Dear ones, this is the sort of vision the Scriptures actually give us about where the world's story is headed.  This kind of vision, that is recklessly graceful, scandalously inclusive, and outrageously good, this is actually what prophets like Isaiah believed was in store for all the world--people from every nation, every culture, every race, gathered by God... because all are beloved.  Somewhere along the way we traded that compelling vision for cliche jokes about waiting at the pearly gates bargaining with St. Peter about being good enough to be let into the club, or the terrible (both in writing and in theology) notions of "rapture" from novels about being "left behind" (which, again, is not, not, NOT what the Scriptures actually teach--we can have that conversation another time).  But instead of all those low-quality counterfeits, the Spirit has breathed us this kind of a vision and has been holding it out for us to see and cling to for something like twenty-seven centuries now.  This is where the world's history is headed: a scandalously large banquet with room for everybody and with a universal welcome.  If it upsets us to hear such a wide and graceful vision, we should take it up with the God who makes such a sweeping and beautiful promise.  But here it is, and right on the printed page of your Bibles, too.

There is, I suppose, however, one catch to all of this.  It's not a line of fine-print with a list of good deeds you have to do in order to earn your invitation to this party.

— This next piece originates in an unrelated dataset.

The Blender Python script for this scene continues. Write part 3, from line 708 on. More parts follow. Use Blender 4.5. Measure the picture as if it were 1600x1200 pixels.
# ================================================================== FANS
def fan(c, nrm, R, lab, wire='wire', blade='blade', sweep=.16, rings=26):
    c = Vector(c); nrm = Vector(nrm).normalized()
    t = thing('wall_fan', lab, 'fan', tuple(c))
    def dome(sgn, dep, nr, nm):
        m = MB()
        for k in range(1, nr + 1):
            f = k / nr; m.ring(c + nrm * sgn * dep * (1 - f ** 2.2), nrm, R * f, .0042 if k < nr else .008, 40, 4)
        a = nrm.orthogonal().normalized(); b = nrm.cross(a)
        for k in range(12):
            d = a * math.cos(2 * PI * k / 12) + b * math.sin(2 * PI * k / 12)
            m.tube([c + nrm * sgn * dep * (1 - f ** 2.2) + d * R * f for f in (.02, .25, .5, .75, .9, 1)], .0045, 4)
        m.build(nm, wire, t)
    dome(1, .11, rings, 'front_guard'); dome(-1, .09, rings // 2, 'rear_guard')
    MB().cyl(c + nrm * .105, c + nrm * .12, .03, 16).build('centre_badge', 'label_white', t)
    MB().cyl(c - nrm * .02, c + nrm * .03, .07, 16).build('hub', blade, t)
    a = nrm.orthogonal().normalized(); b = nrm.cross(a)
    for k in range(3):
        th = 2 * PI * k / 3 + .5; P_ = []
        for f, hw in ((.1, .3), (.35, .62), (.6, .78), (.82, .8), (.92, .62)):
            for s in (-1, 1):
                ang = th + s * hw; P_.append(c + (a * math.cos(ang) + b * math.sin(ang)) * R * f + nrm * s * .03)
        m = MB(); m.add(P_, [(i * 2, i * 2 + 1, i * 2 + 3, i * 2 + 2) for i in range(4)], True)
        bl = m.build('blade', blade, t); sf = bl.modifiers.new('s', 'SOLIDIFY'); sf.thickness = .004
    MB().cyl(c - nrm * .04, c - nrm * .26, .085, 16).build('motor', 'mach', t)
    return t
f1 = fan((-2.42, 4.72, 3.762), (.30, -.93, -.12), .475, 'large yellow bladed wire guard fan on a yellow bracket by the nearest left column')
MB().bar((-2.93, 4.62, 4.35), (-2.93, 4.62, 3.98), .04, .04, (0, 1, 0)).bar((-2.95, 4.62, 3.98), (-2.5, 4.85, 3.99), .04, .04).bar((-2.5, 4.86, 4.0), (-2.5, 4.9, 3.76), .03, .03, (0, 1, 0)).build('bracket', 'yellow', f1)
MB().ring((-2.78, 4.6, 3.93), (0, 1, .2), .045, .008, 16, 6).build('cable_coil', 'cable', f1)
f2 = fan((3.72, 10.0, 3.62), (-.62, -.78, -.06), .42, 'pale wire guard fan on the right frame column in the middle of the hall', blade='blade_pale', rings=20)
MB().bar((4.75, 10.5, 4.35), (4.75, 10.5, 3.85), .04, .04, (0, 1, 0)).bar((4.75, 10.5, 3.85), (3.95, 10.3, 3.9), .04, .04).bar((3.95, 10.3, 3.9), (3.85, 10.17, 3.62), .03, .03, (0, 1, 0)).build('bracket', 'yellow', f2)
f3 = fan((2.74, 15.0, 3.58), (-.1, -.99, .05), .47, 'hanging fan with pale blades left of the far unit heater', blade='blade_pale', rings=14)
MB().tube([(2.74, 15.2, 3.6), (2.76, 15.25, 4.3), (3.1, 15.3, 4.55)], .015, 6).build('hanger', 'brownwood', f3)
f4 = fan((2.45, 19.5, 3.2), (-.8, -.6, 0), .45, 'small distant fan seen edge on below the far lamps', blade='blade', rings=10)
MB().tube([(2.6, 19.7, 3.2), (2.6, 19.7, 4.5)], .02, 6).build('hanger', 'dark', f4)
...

It's not an asterisk with a footnote buried at the end of the passage saying, "Just kidding, this is really only for ONE kind of people in the end." And it's not that the God who speaks is prone to exaggerate or write checks he can't cash.  No, sisters and brothers, this promise really is real... and it really is just that big and wide and free.

The catch is this: once you let your hopes be stretched wide like this, for a day when all peoples will be gathered at God's death-destroying, sorrow-stopping grand buffet, all of a sudden, you will become dissatisfied with any lesser or smaller vision that only includes "your group," or "your nation" or "your race" or "your kind of people."  Once we hear Isaiah's vision and can let it fill us with hope, we will never be able to be able to find hope any longer in the voices and systems and policies that only care about some... even if the "some" that benefit includes you.  Once we take Isaiah's vision of God's restaurant at the end of the universe (to borrow a phrase from Douglas Adams) to heart, we will never be able to accept the mindset that says, "Me and My Group First," because we know... there is a day coming when all peoples will be gathered at God's table, by God's own invitation.

And from there, we will no longer be OK with situations that treat some as "less than" because they don't fit the cookie-cutter.  And we will no longer think it is acceptable to make fun of someone or belittle them because they are different, or because of their language, their appearance, or their clothing.  And we will no longer be able to turn away from the long-ingrained patterns and systems, maybe even ones we grew up with and were taught were "just how it is," that teach us to fear and to hate and to look down on others.  If we really believe what Isaiah says about God's scandalous buffet for all peoples, we will find ourselves speaking up against all the lesser visions, the cruel jokes, and the deep-seated prejudices we have all been taking in all our lives like it's in the atmosphere around us.  Believing Isaiah will mean we can't keep letting those things be thought of as "OK."  They are too small a vision, and they are too stingy a hope to give our lives to.

So today, just let Isaiah's provocative vision sit with you.  Let it percolate over you and through you, and let God's Word do its good, holy, transformative work on you... and I'll do the same from where I am.  Let this prophetic word make us permanently dissatisfied with anything less than a world where all are beloved, and where all find that there has been a place set for them at the table in the very house of God.

Lord God, keep speaking to us your expansive vision, and let it give us a hope so wide we will no longer be able to live with anything less than your abundant grace for all peoples.